• **WHAT THE TASK ASKS**
Reproduce the entries shown below only from the line with "1279 pixels high." down to the line with "leaf_cloud(m, rnd, cl, 22, .9, 1.2);", keeping both end lines and copying each one exactly.

Recorded data
===

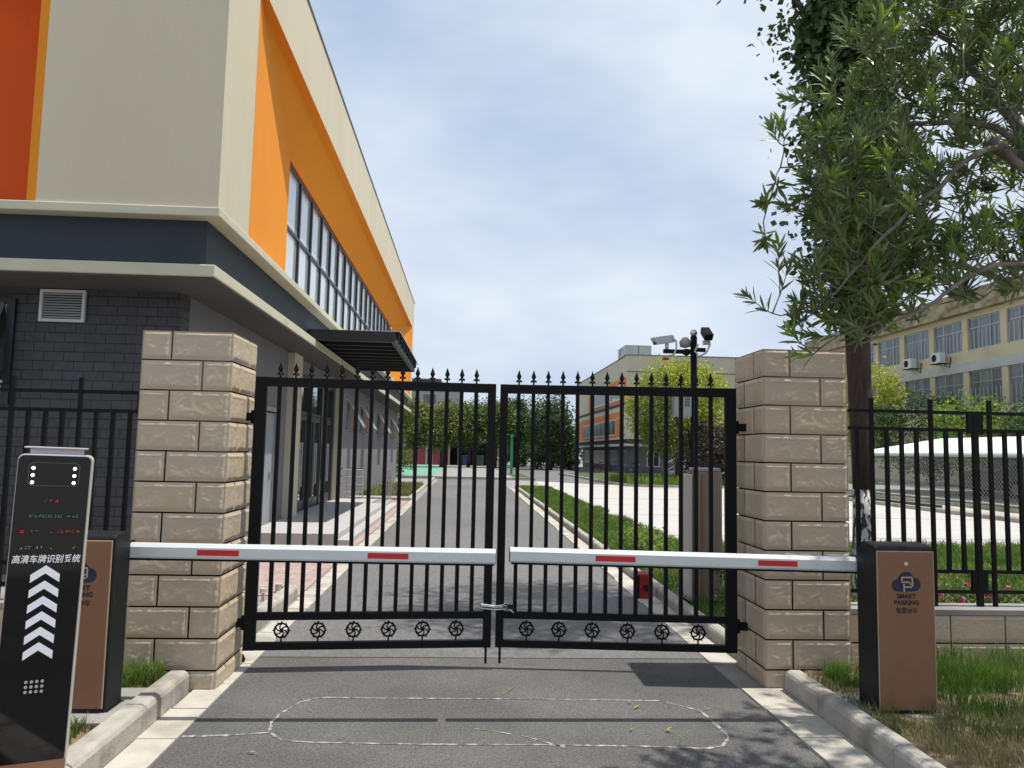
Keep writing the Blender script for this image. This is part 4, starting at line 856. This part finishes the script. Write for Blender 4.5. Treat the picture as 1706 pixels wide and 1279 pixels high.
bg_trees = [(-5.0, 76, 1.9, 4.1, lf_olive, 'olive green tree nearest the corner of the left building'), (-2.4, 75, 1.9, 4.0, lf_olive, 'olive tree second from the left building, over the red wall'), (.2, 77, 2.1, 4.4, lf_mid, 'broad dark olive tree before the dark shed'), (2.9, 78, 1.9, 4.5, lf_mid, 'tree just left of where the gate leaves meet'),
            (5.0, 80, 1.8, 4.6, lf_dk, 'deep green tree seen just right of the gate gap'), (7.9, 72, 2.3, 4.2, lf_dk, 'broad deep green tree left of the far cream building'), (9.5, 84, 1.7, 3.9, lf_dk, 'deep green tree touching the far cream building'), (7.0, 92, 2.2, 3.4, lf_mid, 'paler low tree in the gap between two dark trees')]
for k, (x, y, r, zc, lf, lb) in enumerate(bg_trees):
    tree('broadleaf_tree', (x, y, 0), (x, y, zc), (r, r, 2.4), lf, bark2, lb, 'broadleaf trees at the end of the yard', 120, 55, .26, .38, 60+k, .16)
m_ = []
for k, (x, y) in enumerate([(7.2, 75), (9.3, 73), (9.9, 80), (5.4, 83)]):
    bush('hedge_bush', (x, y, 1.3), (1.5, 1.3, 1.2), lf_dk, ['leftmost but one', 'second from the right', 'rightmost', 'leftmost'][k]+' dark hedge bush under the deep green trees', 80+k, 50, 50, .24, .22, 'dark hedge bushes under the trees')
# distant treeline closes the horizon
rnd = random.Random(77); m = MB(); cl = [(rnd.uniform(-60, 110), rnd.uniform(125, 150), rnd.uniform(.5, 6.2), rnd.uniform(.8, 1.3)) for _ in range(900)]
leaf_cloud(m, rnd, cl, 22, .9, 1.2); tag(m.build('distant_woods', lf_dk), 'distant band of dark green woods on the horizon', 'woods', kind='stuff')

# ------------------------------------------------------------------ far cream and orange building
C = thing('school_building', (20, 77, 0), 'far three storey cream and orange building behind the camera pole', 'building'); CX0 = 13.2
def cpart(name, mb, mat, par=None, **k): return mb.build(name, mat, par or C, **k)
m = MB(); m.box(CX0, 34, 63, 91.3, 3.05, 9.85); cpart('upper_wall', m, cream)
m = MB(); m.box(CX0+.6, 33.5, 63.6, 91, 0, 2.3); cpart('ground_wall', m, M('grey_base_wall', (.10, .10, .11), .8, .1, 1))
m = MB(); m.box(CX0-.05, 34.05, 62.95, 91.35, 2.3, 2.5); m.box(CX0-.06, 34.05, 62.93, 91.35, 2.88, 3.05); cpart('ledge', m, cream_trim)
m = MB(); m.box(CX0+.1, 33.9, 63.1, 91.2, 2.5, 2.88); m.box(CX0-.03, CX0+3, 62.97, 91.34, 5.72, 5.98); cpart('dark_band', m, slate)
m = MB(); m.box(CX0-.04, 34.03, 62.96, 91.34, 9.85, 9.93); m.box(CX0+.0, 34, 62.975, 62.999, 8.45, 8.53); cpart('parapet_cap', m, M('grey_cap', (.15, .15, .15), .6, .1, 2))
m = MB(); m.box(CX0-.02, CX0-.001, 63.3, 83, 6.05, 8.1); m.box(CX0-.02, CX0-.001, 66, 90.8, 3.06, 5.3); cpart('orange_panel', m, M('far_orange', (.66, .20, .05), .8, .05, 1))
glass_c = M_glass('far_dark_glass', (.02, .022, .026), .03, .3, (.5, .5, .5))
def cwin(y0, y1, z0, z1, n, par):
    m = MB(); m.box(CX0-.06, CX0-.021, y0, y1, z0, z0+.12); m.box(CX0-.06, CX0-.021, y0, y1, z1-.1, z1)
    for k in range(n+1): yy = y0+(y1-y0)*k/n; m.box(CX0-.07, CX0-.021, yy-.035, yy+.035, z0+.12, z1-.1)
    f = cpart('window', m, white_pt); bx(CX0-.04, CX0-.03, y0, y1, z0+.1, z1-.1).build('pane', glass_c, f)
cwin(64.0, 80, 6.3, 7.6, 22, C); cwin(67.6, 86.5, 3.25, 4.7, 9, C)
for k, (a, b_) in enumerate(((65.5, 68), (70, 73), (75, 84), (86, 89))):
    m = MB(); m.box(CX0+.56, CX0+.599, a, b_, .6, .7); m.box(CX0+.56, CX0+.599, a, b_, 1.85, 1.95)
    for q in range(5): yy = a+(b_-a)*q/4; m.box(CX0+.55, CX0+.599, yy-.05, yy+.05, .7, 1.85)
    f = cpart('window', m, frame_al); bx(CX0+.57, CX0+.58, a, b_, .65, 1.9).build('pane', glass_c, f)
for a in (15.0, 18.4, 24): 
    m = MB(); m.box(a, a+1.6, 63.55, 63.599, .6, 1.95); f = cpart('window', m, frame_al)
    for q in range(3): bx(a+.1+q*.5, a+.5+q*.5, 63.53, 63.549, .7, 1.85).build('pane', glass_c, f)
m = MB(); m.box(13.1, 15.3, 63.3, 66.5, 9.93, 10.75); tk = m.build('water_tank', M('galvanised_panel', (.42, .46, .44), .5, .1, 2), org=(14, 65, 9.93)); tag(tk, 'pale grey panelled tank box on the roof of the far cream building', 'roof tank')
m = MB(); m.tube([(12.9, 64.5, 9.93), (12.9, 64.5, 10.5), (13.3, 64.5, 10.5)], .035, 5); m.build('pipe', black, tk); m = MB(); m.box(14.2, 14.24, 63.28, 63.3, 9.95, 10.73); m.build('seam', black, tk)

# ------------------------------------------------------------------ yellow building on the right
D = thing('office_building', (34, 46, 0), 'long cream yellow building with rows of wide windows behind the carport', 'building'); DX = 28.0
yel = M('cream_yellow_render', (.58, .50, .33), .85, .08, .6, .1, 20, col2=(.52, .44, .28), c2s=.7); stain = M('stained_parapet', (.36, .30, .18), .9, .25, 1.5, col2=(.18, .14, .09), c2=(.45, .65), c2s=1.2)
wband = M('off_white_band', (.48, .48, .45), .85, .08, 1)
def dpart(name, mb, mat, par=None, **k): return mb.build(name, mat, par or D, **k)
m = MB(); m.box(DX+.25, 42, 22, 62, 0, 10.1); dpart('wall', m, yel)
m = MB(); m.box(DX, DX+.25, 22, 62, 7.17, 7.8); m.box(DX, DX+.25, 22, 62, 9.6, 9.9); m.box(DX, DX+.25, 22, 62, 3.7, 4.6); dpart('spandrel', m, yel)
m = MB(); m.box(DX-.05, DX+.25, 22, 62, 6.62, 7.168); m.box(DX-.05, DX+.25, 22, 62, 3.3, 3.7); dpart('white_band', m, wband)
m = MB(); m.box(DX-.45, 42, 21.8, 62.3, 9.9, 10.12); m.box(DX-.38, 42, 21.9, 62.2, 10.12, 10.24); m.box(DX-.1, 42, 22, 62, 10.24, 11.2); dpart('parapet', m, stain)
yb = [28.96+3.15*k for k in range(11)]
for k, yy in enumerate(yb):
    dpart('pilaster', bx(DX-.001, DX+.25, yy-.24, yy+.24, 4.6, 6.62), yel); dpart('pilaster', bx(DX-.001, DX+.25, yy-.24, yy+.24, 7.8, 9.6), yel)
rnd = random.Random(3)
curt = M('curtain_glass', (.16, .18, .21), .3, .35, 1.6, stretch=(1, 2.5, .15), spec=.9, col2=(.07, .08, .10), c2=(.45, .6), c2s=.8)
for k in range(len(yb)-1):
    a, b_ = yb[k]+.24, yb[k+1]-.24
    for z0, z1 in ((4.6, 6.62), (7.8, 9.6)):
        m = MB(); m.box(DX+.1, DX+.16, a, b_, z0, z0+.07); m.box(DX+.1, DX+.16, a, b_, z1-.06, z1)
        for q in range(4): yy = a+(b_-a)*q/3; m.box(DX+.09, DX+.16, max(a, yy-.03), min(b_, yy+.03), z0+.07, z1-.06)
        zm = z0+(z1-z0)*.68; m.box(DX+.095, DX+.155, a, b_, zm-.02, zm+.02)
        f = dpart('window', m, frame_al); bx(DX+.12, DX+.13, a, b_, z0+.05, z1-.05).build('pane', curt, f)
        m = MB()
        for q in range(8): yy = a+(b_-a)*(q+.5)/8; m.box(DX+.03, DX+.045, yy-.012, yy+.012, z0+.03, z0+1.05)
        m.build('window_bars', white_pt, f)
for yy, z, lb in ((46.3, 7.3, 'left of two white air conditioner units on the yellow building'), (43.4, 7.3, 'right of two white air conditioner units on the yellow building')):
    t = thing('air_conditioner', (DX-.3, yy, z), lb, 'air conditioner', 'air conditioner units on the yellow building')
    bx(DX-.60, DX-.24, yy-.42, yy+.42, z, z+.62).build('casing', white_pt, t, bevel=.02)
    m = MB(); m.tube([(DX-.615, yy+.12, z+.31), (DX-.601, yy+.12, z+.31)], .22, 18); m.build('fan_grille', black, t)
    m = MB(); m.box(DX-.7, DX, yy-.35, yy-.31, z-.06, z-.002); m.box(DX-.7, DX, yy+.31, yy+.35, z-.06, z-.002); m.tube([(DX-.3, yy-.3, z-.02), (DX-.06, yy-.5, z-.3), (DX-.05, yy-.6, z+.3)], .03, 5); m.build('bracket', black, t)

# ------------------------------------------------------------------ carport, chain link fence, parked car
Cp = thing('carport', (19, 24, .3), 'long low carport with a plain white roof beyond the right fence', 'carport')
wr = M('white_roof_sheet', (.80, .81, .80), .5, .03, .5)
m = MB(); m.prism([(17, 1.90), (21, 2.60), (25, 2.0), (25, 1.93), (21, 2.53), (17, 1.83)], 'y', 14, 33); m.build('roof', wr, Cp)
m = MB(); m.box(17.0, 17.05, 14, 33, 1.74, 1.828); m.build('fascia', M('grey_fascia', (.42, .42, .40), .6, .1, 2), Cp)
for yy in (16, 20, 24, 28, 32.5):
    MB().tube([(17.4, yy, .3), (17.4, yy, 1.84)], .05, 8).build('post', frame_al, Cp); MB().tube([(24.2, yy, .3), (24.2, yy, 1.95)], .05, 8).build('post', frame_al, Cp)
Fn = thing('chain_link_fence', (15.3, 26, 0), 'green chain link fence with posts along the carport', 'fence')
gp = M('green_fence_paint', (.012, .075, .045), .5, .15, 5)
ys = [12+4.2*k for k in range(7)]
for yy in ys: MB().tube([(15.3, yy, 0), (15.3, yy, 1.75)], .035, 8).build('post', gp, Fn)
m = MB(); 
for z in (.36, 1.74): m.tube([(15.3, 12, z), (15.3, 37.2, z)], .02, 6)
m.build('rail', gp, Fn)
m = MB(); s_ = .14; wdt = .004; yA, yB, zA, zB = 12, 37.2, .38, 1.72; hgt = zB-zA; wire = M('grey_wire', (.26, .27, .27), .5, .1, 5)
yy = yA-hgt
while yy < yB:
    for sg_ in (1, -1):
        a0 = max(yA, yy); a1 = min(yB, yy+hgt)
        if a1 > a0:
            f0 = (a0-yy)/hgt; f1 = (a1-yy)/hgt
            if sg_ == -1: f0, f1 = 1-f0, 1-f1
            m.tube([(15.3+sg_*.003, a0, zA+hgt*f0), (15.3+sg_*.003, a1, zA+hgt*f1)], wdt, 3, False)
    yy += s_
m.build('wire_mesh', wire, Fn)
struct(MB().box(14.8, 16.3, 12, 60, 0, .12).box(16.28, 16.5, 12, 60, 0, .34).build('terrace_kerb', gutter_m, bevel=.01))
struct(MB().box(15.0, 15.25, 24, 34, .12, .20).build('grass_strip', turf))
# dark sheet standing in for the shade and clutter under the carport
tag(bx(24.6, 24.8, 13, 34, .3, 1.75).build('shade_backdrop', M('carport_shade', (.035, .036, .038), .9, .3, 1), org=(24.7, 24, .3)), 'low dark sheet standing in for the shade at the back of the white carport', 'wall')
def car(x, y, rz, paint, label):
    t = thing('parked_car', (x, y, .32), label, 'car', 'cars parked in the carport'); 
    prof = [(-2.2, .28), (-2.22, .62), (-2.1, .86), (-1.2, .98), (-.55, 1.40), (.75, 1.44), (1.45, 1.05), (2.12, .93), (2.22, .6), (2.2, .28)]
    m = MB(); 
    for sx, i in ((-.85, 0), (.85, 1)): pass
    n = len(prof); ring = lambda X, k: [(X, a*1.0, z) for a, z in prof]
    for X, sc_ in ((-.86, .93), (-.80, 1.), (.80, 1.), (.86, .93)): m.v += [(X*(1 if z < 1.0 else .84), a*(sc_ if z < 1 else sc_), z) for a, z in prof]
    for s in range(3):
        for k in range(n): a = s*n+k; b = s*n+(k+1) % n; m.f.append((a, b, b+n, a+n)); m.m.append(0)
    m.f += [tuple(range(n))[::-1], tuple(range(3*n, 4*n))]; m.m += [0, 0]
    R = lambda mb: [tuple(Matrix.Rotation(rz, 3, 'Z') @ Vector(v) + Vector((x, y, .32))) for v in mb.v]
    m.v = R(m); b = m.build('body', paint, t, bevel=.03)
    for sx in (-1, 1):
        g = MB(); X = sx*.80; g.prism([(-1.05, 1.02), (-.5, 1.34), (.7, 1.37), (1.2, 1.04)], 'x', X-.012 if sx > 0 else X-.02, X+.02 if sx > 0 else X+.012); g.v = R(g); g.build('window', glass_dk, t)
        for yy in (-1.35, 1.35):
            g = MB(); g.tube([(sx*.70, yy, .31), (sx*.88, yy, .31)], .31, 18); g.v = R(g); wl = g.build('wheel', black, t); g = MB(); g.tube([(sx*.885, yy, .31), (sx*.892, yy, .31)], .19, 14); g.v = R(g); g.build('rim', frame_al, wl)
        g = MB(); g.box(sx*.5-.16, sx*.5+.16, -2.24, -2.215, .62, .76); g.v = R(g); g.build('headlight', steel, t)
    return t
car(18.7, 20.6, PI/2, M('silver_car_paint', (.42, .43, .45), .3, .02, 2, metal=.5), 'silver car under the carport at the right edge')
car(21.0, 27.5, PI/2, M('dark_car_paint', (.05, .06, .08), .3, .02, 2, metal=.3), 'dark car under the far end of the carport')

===

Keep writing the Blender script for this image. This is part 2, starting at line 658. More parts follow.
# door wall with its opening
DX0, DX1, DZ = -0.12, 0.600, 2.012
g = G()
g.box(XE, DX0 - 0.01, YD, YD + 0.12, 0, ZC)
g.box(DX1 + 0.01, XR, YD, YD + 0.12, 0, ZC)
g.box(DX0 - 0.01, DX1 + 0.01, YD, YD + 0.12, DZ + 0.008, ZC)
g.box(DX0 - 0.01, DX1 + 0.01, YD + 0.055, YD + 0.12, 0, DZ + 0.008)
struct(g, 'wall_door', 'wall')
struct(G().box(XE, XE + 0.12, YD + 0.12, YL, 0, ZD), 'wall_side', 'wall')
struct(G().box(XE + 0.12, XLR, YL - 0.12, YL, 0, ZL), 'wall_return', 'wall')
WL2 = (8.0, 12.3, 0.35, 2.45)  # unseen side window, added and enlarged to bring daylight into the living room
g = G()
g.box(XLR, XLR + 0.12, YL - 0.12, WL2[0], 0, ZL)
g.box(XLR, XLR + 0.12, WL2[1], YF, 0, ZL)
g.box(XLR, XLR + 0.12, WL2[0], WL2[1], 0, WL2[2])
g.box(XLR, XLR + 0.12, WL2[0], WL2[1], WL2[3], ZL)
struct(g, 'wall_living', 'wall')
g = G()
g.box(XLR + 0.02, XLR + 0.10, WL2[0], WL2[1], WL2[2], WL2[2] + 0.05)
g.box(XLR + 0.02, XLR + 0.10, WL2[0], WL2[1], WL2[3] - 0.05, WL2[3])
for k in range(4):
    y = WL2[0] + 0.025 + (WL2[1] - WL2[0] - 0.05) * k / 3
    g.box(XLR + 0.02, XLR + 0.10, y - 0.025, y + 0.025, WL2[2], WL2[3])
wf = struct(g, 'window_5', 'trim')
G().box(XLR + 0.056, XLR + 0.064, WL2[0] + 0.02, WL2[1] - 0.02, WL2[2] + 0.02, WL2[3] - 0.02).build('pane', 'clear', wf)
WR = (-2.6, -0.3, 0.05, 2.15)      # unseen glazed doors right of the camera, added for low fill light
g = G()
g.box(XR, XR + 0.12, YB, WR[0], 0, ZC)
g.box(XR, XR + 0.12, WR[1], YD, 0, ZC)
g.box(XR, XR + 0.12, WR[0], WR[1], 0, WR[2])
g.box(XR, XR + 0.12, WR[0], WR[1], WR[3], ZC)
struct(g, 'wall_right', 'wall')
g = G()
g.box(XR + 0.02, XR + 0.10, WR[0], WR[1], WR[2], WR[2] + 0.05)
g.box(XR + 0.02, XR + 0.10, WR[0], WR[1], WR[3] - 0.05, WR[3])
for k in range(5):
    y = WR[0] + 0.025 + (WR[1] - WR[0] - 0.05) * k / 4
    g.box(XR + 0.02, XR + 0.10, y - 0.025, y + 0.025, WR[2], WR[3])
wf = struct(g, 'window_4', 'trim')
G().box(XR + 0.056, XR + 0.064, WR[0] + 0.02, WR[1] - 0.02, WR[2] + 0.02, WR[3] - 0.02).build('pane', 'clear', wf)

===

• **RESPONSE TO THE EXERCISE**
Keep writing the Blender script for this image. This is part 4, starting at line 856. This part finishes the script. Write for Blender 4.5. Treat the picture as 1706 pixels wide and 1279 pixels high.
bg_trees = [(-5.0, 76, 1.9, 4.1, lf_olive, 'olive green tree nearest the corner of the left building'), (-2.4, 75, 1.9, 4.0, lf_olive, 'olive tree second from the left building, over the red wall'), (.2, 77, 2.1, 4.4, lf_mid, 'broad dark olive tree before the dark shed'), (2.9, 78, 1.9, 4.5, lf_mid, 'tree just left of where the gate leaves meet'),
            (5.0, 80, 1.8, 4.6, lf_dk, 'deep green tree seen just right of the gate gap'), (7.9, 72, 2.3, 4.2, lf_dk, 'broad deep green tree left of the far cream building'), (9.5, 84, 1.7, 3.9, lf_dk, 'deep green tree touching the far cream building'), (7.0, 92, 2.2, 3.4, lf_mid, 'paler low tree in the gap between two dark trees')]
for k, (x, y, r, zc, lf, lb) in enumerate(bg_trees):
    tree('broadleaf_tree', (x, y, 0), (x, y, zc), (r, r, 2.4), lf, bark2, lb, 'broadleaf trees at the end of the yard', 120, 55, .26, .38, 60+k, .16)
m_ = []
for k, (x, y) in enumerate([(7.2, 75), (9.3, 73), (9.9, 80), (5.4, 83)]):
    bush('hedge_bush', (x, y, 1.3), (1.5, 1.3, 1.2), lf_dk, ['leftmost but one', 'second from the right', 'rightmost', 'leftmost'][k]+' dark hedge bush under the deep green trees', 80+k, 50, 50, .24, .22, 'dark hedge bushes under the trees')
# distant treeline closes the horizon
rnd = random.Random(77); m = MB(); cl = [(rnd.uniform(-60, 110), rnd.uniform(125, 150), rnd.uniform(.5, 6.2), rnd.uniform(.8, 1.3)) for _ in range(900)]
leaf_cloud(m, rnd, cl, 22, .9, 1.2); tag(m.build('distant_woods', lf_dk), 'distant band of dark green woods on the horizon', 'woods', kind='stuff')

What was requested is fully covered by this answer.